DAMNABLE PREACHING!

(Galatians 1:1-10)

"But even if we or an angel from heaven should preach a gospel other than the one we preached to you, let him be eternally condemned!" (v8)


The 11 September email: 'Today would be a good day to bury bad news' caused outrage. But Paul's statement in v8 (quoted above) in his letter to the churches of Galatia is much more shocking. He's condemning an angel from heaven to eternal condemnation (ie Hell). And Paul is not speaking hastily. He carefully repeats his statement in the following verse. He really means it. What could possibly justify such a shocking suggestion?

According to Paul the preaching of a different gospel would justify such a curse. Different from what? Different from the Gospel that "...we preached to you..." Paul is referring to the Gospel that he and his fellow apostles preached - the authentic apostolic Gospel. That Gospel is described in many places in the New Testament (see for example 1 Corinthians 15:1-4). It's also summarized in vv3-4 of Galatians 1: "...Jesus Christ, who gave himself for our sins..." The Galatian churches had been disturbed by the preaching of a gospel that advanced the keeping of regulations (ie human merit) as a basis of God's salvation. Paul regards such teaching as a perversion (ie a reversal and corruption) of the true Gospel. And he's outraged because this different gospel was causing the Galatians to desert God. To turn to a false gospel is to turn away from the true Gospel - which is to turn away from God himself. And to turn away from God is to turn to the power of Satan. It leads eventually to eternal condemnation (ie Hell). That Paul should wish such a fate upon the purveyors of a different gospel is nothing other than poetic justice, given the consequences of their actions.

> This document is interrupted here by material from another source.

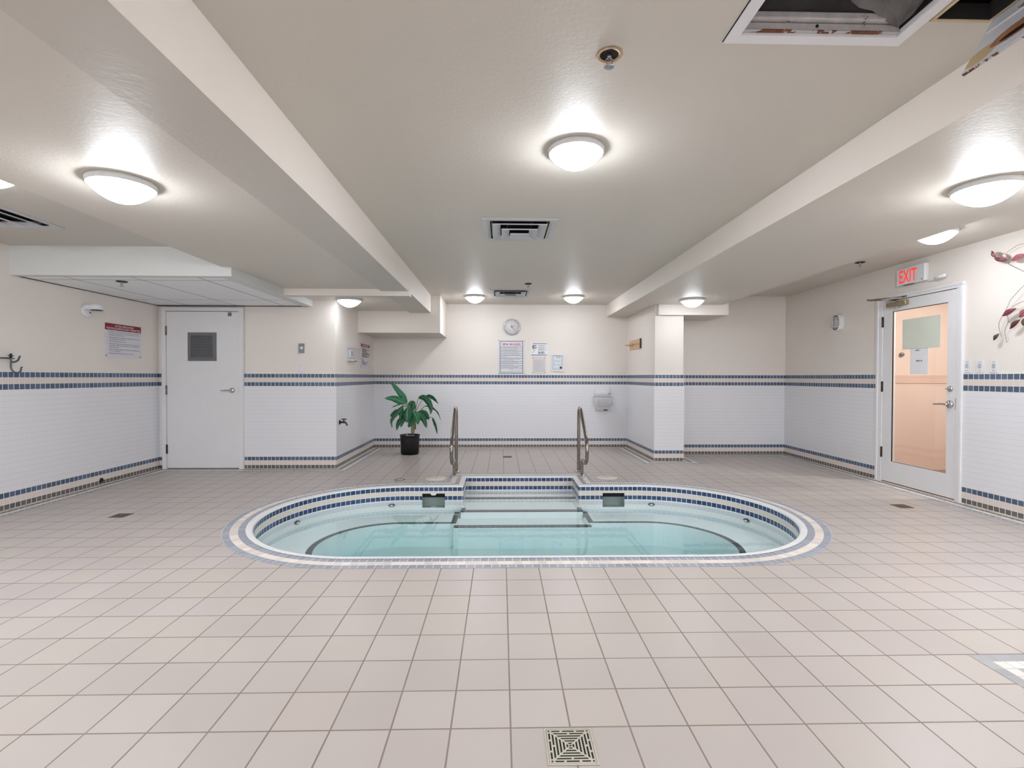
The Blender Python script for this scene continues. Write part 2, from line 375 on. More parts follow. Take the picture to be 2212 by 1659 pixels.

But what has all this got to do with us? Why should a two-millennia old problem in Galatia be relevant to us? Consider. How would a national survey answer the question: How do people get to Heaven? Would not 99% of those surveyed express some version of 'live a good life and do your best' as the means of seeking to gain admission to Heaven? Has not our nation embraced "a different gospel" - a gospel of personal merit, of works, of earned salvation that isn't just found in the street but in many churches too? Perhaps our situation isn't so different from the Galatians after all? The different gospel caused the Galatians to desert God. Don't we see the identical result in our own society? As a nation we have, by and large, deserted God. Our churches are largely empty since so few of them preach the true apostolic Gospel. Generally speaking, the "different gospel" holds sway - both in the street and in the churches it has emptied.

But who are the damnable preachers that purvey this spiritual ruin? Galatians 1 gives a powerful clue. Paul's road to absurdity in v8 depicts an apostle or angel from heaven preaching a false gospel. This suggests that it might have been the leaders of the Galatian churches that were sending their flocks astray. If so, it's difficult to miss the parallel in our own time. Corrupting and liberalizing influences usually enter churches through their most senior ecclesiastical leadership.

Galatians is a living Word for our church today. It speaks exactly into our own situation depicting and explaining our desertion of God under damnable preachers that purvey a different gospel. And it tells us that the authentic apostolic Gospel is the sole criterion of a preacher - whoever he or she is. Paul tells us to judge the messenger by their message - not vice versa. However impressive the preacher's status or credentials, that preacher is to be judged by whether or not he or she preaches and teaches the true Gospel - the Gospel that shuns concepts of human merit and proclaims what God has done in the death of Christ as the only means of salvation.